> SHORT EXERCISE
Every line below should be copied exactly; drop the pictures.
● ● ● ● ● ● ●
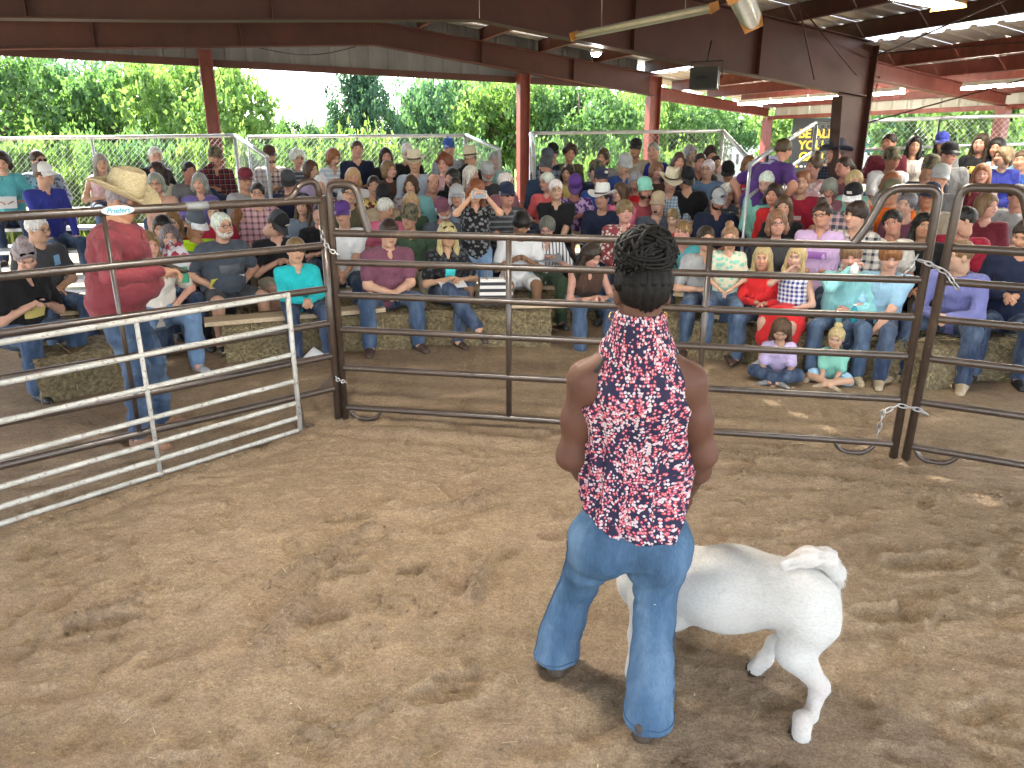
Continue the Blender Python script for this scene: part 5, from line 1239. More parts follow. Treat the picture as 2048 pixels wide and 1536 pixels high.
# reader-board sign
so_ = empty('sign_board', (*pl(1624, 14.5), 0)); mi = Matrix.Translation(so_.location).inverted(); c = at(1622, 300, 14.5); rt_ = Vector((1, -.03, 0)).normalized(); wS = 62 / 1572 * 14.5
m = MB(); m.box(c, (wS * 1.30, .12, 1.12)); m.build('panel', 'sign_black', so_, mi)
for dx in (-.55, .55): MB().tube([(c[0] + dx * wS, c[1] + .08, -.06), (c[0] + dx * wS, c[1] + .08, c[2] - .5)], .05, 8).build('leg', 'galvanized', so_, mi)
for v, txt, sz in ((268, 'BE ALL', .215), (291, 'YOU', .215), (314, 'CAN BE', .215)):
    q = at(1598, v, 14.42); textobj(txt, sz, 'sign_yellow', 'lettering', so_, mi @ facem((q[0], c[1] - .063, q[2]), (1, 0, 0), (0, 0, 1)), .003, 'LEFT', 0, .006)
q = at(1640, 331, 14.42); textobj('TEAM', .10, 'orange_plate', 'lettering', so_, mi @ facem((q[0], c[1] - .063, q[2]), (1, 0, 0), (0, 0, 1)), .003)
for k in range(5): q = at(1594 + 9 * k, 333, 14.42); MB().box((q[0], c[1] - .063, q[2]), (.05, .004, .03)).build('marking', 'sign_yellow' if k == 0 else 'white_paint', so_, mi)
tag(so_, 'black sign board with yellow BE ALL YOU CAN BE lettering', 'sign')
s2 = empty('banner_sign', (*pl(1672, 14.9), 0)); mi = Matrix.Translation(s2.location).inverted(); c = at(1680, 300, 14.9); m = MB(); m.box(c, (.55, .05, 1.2)); m.build('panel', 'blue_paint', s2, mi)
for v, txt in ((252, 'SEN'), (270, 'GRI'), (290, 'YOU')): q = at(1662, v, 14.8); textobj(txt, .19, 'sign_yellow', 'lettering', s2, mi @ facem((q[0], c[1] - .028, q[2]), (1, 0, 0), (0, 0, 1)), .002, 'LEFT', 0, .004)
for dx in (-.22, .22): MB().tube([(c[0] + dx, c[1] + .04, -.06), (c[0] + dx, c[1] + .04, c[2] - .55)], .03, 8).build('leg', 'galvanized', s2, mi)
tag(s2, 'narrow sign with SEN GRI YOU in yellow beside the thick column', 'sign')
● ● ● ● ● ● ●
> RESULT
Continue the Blender Python script for this scene: part 5, from line 1239. More parts follow. Treat the picture as 2048 pixels wide and 1536 pixels high.
# reader-board sign
so_ = empty('sign_board', (*pl(1624, 14.5), 0)); mi = Matrix.Translation(so_.location).inverted(); c = at(1622, 300, 14.5); rt_ = Vector((1, -.03, 0)).normalized(); wS = 62 / 1572 * 14.5
m = MB(); m.box(c, (wS * 1.30, .12, 1.12)); m.build('panel', 'sign_black', so_, mi)
for dx in (-.55, .55): MB().tube([(c[0] + dx * wS, c[1] + .08, -.06), (c[0] + dx * wS, c[1] + .08, c[2] - .5)], .05, 8).build('leg', 'galvanized', so_, mi)
for v, txt, sz in ((268, 'BE ALL', .215), (291, 'YOU', .215), (314, 'CAN BE', .215)):
    q = at(1598, v, 14.42); textobj(txt, sz, 'sign_yellow', 'lettering', so_, mi @ facem((q[0], c[1] - .063, q[2]), (1, 0, 0), (0, 0, 1)), .003, 'LEFT', 0, .006)
q = at(1640, 331, 14.42); textobj('TEAM', .10, 'orange_plate', 'lettering', so_, mi @ facem((q[0], c[1] - .063, q[2]), (1, 0, 0), (0, 0, 1)), .003)
for k in range(5): q = at(1594 + 9 * k, 333, 14.42); MB().box((q[0], c[1] - .063, q[2]), (.05, .004, .03)).build('marking', 'sign_yellow' if k == 0 else 'white_paint', so_, mi)
tag(so_, 'black sign board with yellow BE ALL YOU CAN BE lettering', 'sign')
s2 = empty('banner_sign', (*pl(1672, 14.9), 0)); mi = Matrix.Translation(s2.location).inverted(); c = at(1680, 300, 14.9); m = MB(); m.box(c, (.55, .05, 1.2)); m.build('panel', 'blue_paint', s2, mi)
for v, txt in ((252, 'SEN'), (270, 'GRI'), (290, 'YOU')): q = at(1662, v, 14.8); textobj(txt, .19, 'sign_yellow', 'lettering', s2, mi @ facem((q[0], c[1] - .028, q[2]), (1, 0, 0), (0, 0, 1)), .002, 'LEFT', 0, .004)
for dx in (-.22, .22): MB().tube([(c[0] + dx, c[1] + .04, -.06), (c[0] + dx, c[1] + .04, c[2] - .55)], .03, 8).build('leg', 'galvanized', s2, mi)
tag(s2, 'narrow sign with SEN GRI YOU in yellow beside the thick column', 'sign')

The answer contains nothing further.